It was 20 years ago that a bunch of boys decked in green walked on to the grounds in England in a World Cup match for the first time ever in their history. Not much was expected of them and many thought they were there to just make up the numbers and play a part in a few drab matches that every quadrennial championship has to offer.

And their debut game against New Zealand didn’t offer much to justify otherwise. Bowled out for a mere 116, the Kiwis barely broke a sweat to thwart aside the challenge and move on to the bigger fishes while everyone forgot that a team like Bangladesh was even part of this carnival. That perception soon changed as the ‘Tigers’ recorded their first win against Scotland before humiliating Pakistan (their only loss in the group stages) to cap off a memorable debut.

Over the years, though Bangladesh has never really challenged for the World Cup title, they have been the side that most of the top dogs have been wary off. Be it India in 2003 or England in 2011 and 2015, the team from the sub-continent has been a thorn in the flesh of a few title challengers.

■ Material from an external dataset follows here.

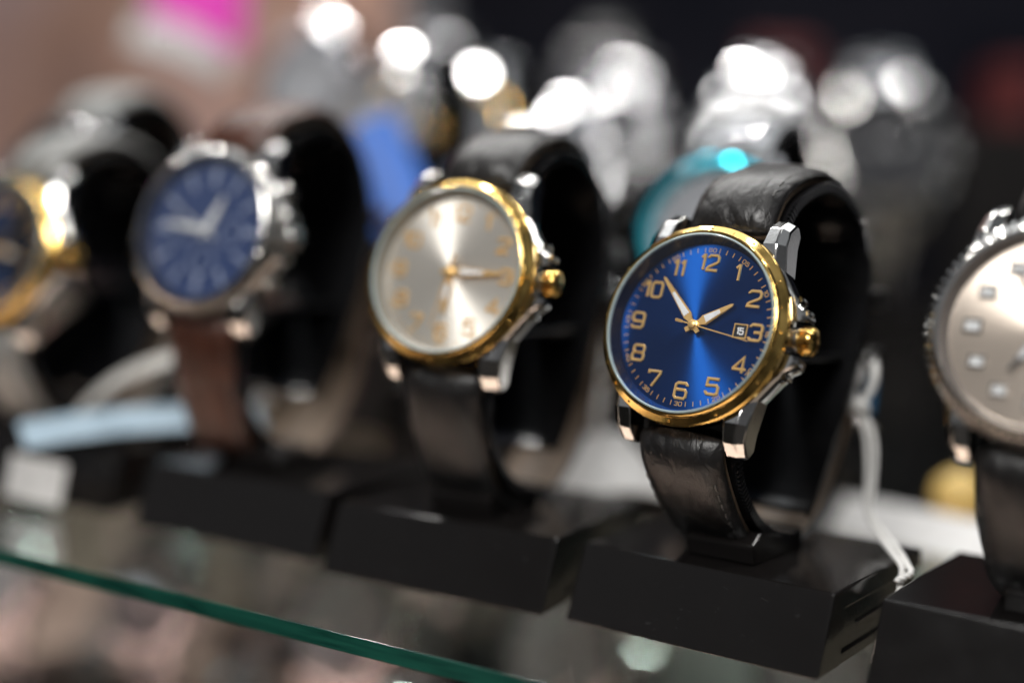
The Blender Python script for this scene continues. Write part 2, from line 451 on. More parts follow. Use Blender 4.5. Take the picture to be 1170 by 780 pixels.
    if numerals == 'arabic':
        for k in range(1, 13):
            x, y = clock(k*30, 14.45 if k not in (12, 6) else 14.3)
            if k == 10: x += .2
            g = glyphs(MB(), str(k), x, y, 3.35, 2.8 if k < 10 else 2.5, .64, .34, .02, gap=.36)
            obj('hour_numeral', g.mesh(auto=35), mark_mat, dl)
    elif numerals == 'baton':
        for k in range(12):
            M = Matrix.Rotation(-R(k*30), 4, 'Z'); g = MB()
            w = 1.1 if k % 3 else 1.6
            g.add(*box_geo(w, 4.6, .6), M @ Matrix.Translation((0, 14.2, .3)))
            obj('hour_marker', g, mark_mat, dl, bevel=.15)
    elif numerals == 'block':
        for k in range(12):
            M = Matrix.Rotation(-R(k*30), 4, 'Z')
            x, y = clock(k*30, 13.9)
            M = Matrix.Translation((x, y, .35))
            fr = MB(); W, Hh = (1.5, 1.15) if k % 3 else (1.7, 1.3)
            fr.ribbon([(x-W, y-Hh), (x+W, y-Hh), (x+W, y+Hh), (x-W, y+Hh)], .45, .55, .02, True)
            fo = obj('hour_marker', fr.mesh(auto=30), mark_mat, dl)
            obj('lume_fill', MB().add(*box_geo(W*1.5, Hh*1.3, .25), Matrix.Translation((x, y, .13))), WHITE_LUME, fo)
    if track:
        g = MB()
        for k in range(60):
            if k % 5 == 0: continue
            M = Matrix.Rotation(-R(k*6), 4, 'Z')
            g.add(*box_geo(.17, 1.05, .05), M @ Matrix.Translation((0, 17.15, .035)))
        for k in range(12):
            txt = '60' if k == 0 else '%02d' % (k*5)
            x, y = clock(k*30, 17.15)
            rot = -R(k*30)+(PI if 3 < k < 9 else 0)
            glyphs(g, txt, x, y, .82, .72, .15, .05, .012, rot, gap=.42)
        obj('minute_track', g, mark_mat, dl)
    if subdials:
        for (a, q) in ((90, 8), (180, 8), (270, 8)):
            x, y = clock(a, q)
            sd = MB().lathe([(3.9, .02), (3.9, .25), (3.55, .25), (3.5, .06)], 40, Matrix.Translation((x, y, 0)), cap=False)
            so = obj('subdial_ring', sd.mesh(auto=30), mark_mat, dl)
            obj('subdial_hand', MB().add(*box_geo(.35, 3.0, .1), Matrix.Translation((x, y, .3)) @ Matrix.Rotation(a*.4, 4, 'Z') @ Matrix.Translation((0, 1.1, 0))), mark_mat, so)
    if date:
        x = 10.8
        fr = MB().ribbon([(x-1.5, -1.45), (x+1.5, -1.45), (x+1.5, 1.45), (x-1.5, 1.45)], .3, .22, .02, True)
        fo = obj('date_frame', fr.mesh(auto=30), mark_mat, dl)
        obj('date_disc', MB().box(x-1.36, x+1.36, -1.3, 1.3, .01, .06), BLACK_DIAL, fo)
        obj('date_number', glyphs(MB(), '15', x, 0, 1.3, .8, .3, .05, .065, gap=.45), WHITE_LUME, fo)
    # ---- hands
    def hand(nm, ang, L, w, z, inlay):
        M = Matrix.Rotation(-R(ang), 4, 'Z')
        h = w/2
        out = [(-h*.5, -2.2), (-h*.62, 1.5), (-h, 2.6), (-h*.32, L-.6), (0, L), (h*.32, L-.6), (h, 2.6), (h*.62, 1.5), (h*.5, -2.2)]
        n = len(out)
        v = [(x, y, z) for x, y in out]+[(x*.82, y, z+.28) for x, y in out]
        f = [tuple(range(n))[::-1], tuple(range(n, 2*n))]+[(i, (i+1) % n, (i+1) % n+n, i+n) for i in range(n)]
        o = obj(nm, MB().add(v, f, M), hand_mat, dl)
        if inlay:
            a, b_ = 2.9, L*.66
            wa = h*.66; wb = h*(1-.68*(b_-2.6)/(L-3.2))*.56
            q = [(-wa, a), (wa, a), (wb, b_), (-wb, b_)]
            v = [(x, y, z+.285) for x, y in q]+[(x, y, z+.36) for x, y in q]
            obj('lume_fill', MB().add(v, [(3, 2, 1, 0), (4, 5, 6, 7), (0, 1, 5, 4), (1, 2, 6, 5), (2, 3, 7, 6), (3, 0, 4, 7)], M), WHITE_LUME, o)
    hand('hour_hand', hands[0], 10.1, 2.5, .75, lume)
    hand('minute_hand', hands[1], 14.0, 2.15, 1.15, lume)
    M = Matrix.Rotation(-R(hands[2]), 4, 'Z')
    sh = MB()
    sh.add([(-.16, -4.4, 1.6), (.16, -4.4, 1.6), (.1, 14.1, 1.6), (-.1, 14.1, 1.6), (-.16, -4.4, 1.75), (.16, -4.4, 1.75), (.1, 14.1, 1.75), (-.1, 14.1, 1.75)],
           [(3, 2, 1, 0), (4, 5, 6, 7), (0, 1, 5, 4), (1, 2, 6, 5), (2, 3, 7, 6), (3, 0, 4, 7)], M)
    sh.add(*box_geo(.62, 1.7, .14), M @ Matrix.Translation((0, -3.4, 1.68)))
    obj('second_hand', sh, hand_mat, dl)
    hub = MB().lathe([(1.15, .5), (1.15, 1.5), (.85, 1.6), (.85, 1.95), (.6, 2.1), (0, 2.12)], 24); obj('hand_hub', hub.mesh(auto=30), hand_mat, dl)
    # ---- crystal
    cy = MB().lathe([(19.38, 2.7), (17, 2.86), (12, 2.97), (6, 3.02), (.01, 3.04)], seg, cap=False); obj('crystal', cy.mesh(smooth=True), CRYSTAL, t, H)

    # ---- strap: runs from the upper lugs over the top and down the back, and from the lower lugs under and up
    Hm = head_matrix(head[0], head[1], R(tilt)); Hi = Matrix(Hm)
    def hp(y, z):   # head (y,z) mm -> side plane (Y,Z)
        q = Hm @ Vector((0, y*S*scale, z*S*scale)); return (q.y/S, q.z/S)
    top0 = hp(22.4, -8.2); top1 = hp(26.5, -8.9); bot0 = hp(-22.4, -8.2); bot1 = hp(-26.5, -9.2)
    dz = head[1]-52.1
    up = [top0, top1]+[(y, z+dz*max(0, min(1, z/60))) for y, z in LOOP[1:8]]
    lo = [bot0, bot1]+[(y, z) for y, z in LOOP[12:7:-1]]+[(LOOP[7][0]+.2, LOOP[7][1]), (LOOP[6][0]+.4, LOOP[6][1]+dz*.6)]
    if strap == 'leather':
        for kind, pts in (('upper', up), ('lower', lo)):
            P = arc_resample(catmull(pts, 10), 1.3)
            sd = 1 if kind == 'upper' else -1
            L = 1.3*(len(P)-1)
            wf = lambda s, L=L: 21.6-3.2*min(1, s*L/70)
            tf = lambda s, L=L: 3.0+1.9*math.exp(-((s*L-7)/13)**2)-1.4*math.exp(-(s*L/2.2)**2)
            mb = MB(); sweep_band(mb, P, wf, tf, .38, sd, seg=14, lift=.6)
            so = obj('strap_half', mb.mesh(auto=60), strap_mat, t, sub=1 if detail else 0)
            ln = MB(); sweep_band(ln, P, lambda s: wf(s)-1.8, lambda s: .75, 0, sd, seg=4, lift=-.16)
            obj('lining', ln.mesh(auto=60), lining, so)
            # stitches
            T = frames(P); st = MB(); k = 0; acc = 0
            PP = arc_resample(P, 2.9); TT = frames(PP); LL = 2.9
            for i in range(3, len(PP)-1):
                s = i/(len(PP)-1); w = wf(s)/2-2.1; uu = w/(wf(s)/2); ee = 1-uu**5; h = tf(s)*(.62*(.55+.45*ee)+.38*ee*(1-.25*uu*uu))+.6-.02
                nn = Vector((TT[i].y, -TT[i].x))*sd*-1
                for sx in (-1, 1):
                    a = PP[i]-TT[i]*.95; b = PP[i]+TT[i]*.95
                    pts3 = []
                    for q, e in ((a, -.12), (PP[i], .1), (b, -.12)):
                        r3 = q+nn*(h+e); pts3.append((sx*w, r3.x, r3.y))
                    st.tube(pts3, .26, 6)
                    if detail:
                        pts4 = []
                        for q in (a, PP[i], b):
                            r3 = q+nn*(-.18); pts4.append((sx*w, r3.x, r3.y))
                        st.tube(pts4, .2, 5)
            obj('stitching', st.mesh(auto=60), thread, so)
        # keepers + buckle on the back of the loop
        if detail:
            for (yy, zz) in ((39.2, 57+dz), (40.0, 42+dz)):
                kp = MB()
                for (x0, x1, y0, y1) in ((-11.2, 11.2, 5.6, 6.8), (-11.2, -10, 0, 6.8), (10, 11.2, 0, 6.8)):
                    kp.box(x0, x1, yy-.4+y0, yy-.4+y1, zz-2.6, zz+2.6)
                obj('strap_keeper', kp, strap_mat, t, bevel=.5)
            bk = MB()
            bz_ = 27+dz*.4
            bk.tube([(-11.5, 36.2, bz_), (-11.8, 42.5, bz_-1), (-11, 44.6, bz_-2), (11, 44.6, bz_-2), (11.8, 42.5, bz_-1), (11.5, 36.2, bz_)], 1.1, 10)
            bk.box(-.7, .7, 40.6, 44.8, bz_-2, bz_-.6)
            obj('buckle', bk.mesh(auto=40), case_mat, t)
    else:
        for kind, pts in (('upper', up), ('lower', lo)):
            P = arc_resample(catmull(pts, 10), 4.4 if strap == 'bracelet' else 3.4); T = frames(P); sd = 1 if kind == 'upper' else -1
            mb = MB(); n = len(P)
            for i in range(n):
                s = i/(n-1); w = (21.5-3.5*s)/2
                nn = Vector((T[i].y, -T[i].x))*sd*-1
                ax = Matrix(((1, 0, 0, 0), (0, T[i].x, nn.x, P[i].x), (0, T[i].y, nn.y, P[i].y), (0, 0, 0, 1)))
                for (xa, xb, hh, off) in ((-1, -.42, 1.25, 0), (-.38, .38, 1.7, 2.1), (.42, 1, 1.25, 0)):
                    v, f = box_geo((xb-xa)*w, 3.95 if strap == 'bracelet' else 3.0, 2*hh, .45)
                    mb.add(v, f, ax @ Matrix.Translation(((xa+xb)/2*w, off, hh+.2)) @ Matrix.Rotation(R(random.uniform(-8, 8)), 4, 'X') @ Matrix.Rotation(R(random.uniform(-3, 3)+(xa+xb)*4), 4, 'Y'))
            obj('bracelet', mb.mesh(auto=35), strap_mat, t)
    return t
REHAUT = {}
def box_geo(w, l, h, ch=0):
    if not ch:
        v = [(x*w/2, y*l/2, z*h/2) for z in (-1, 1) for y in (-1, 1) for x in (-1, 1)]
        return v, [(0,2,3,1),(4,5,7,6),(0,1,5,4),(2,6,7,3),(0,4,6,2),(1,3,7,5)]
    v = []; rings = []
    for z, k in ((-h/2, ch), (-h/2+ch, 0), (h/2-ch, 0), (h/2, ch)):
        a, b = w/2-k, l/2-k
        rings.append(len(v)); v += [(-a, -b, z), (a, -b, z), (a, b, z), (-a, b, z)]
    f = [(3, 2, 1, 0), (12, 13, 14, 15)]
    for r0 in rings[:-1]:
        for i in range(4): f.append((r0+i, r0+(i+1) % 4, r0+4+(i+1) % 4, r0+4+i))
    return v, f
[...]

And when the World Cup returns to its birthplace once again, Bangladesh will hope to be more than just a side that makes up the numbers.

The team led by the experienced Mashrafe Mortaza come into the World Cup on the back of a fine run in the 50-over format. Since the 2017 ICC Champions Trophy, Bangladesh have won three of the six bilateral series till date and have also come agonizingly close to beating India in the Asia Cup.

These results have been largely possible because of the likes of Shakib Al Hasan and Tamim Iqbal. Tamim has been one of the world’s leading ODI batsman over the last four years and Shakib is ranked as the second-best all-rounder in ODI cricket.

AFP / Paul Faith

Behind only the phenomenal Rashid Khan in the ICC’s ODI all-rounder rankings, Shakib has been Bangladesh’s go-to man on many occasions.

While Shakib has been their saviour on many occasions, Tamim’s contribution on top of the order is something that’s helped Bangladesh take the challenge to the opposition time and again.

The big-hitting opener has excelled in all three formats of the international game, including hitting 45 half-centuries and passing 100 on eleven occasions in 188 ODI innings. His latest half-century helped Bangladesh beat West Indies at the start of the Ireland Tri-Nation Series and was an important return to form in ODIs.

Previously, he hit 278 runs in the test series with New Zealand, while his match-winning ability was laid bare when he hammered 141 not out in the Bangladesh Premier League final. Since the last World Cup, Tamim averages more than 60 in ODI cricket – among the world’s best over the last four years.

These two coupled with Mortaza’s experince with the new ball make Bangladesh a difficult proposition at the World Cup. And if you still think there’s nothing much these guys can do at the biggest stage of all, a glance at their history in this competition could persuade you to think otherwise.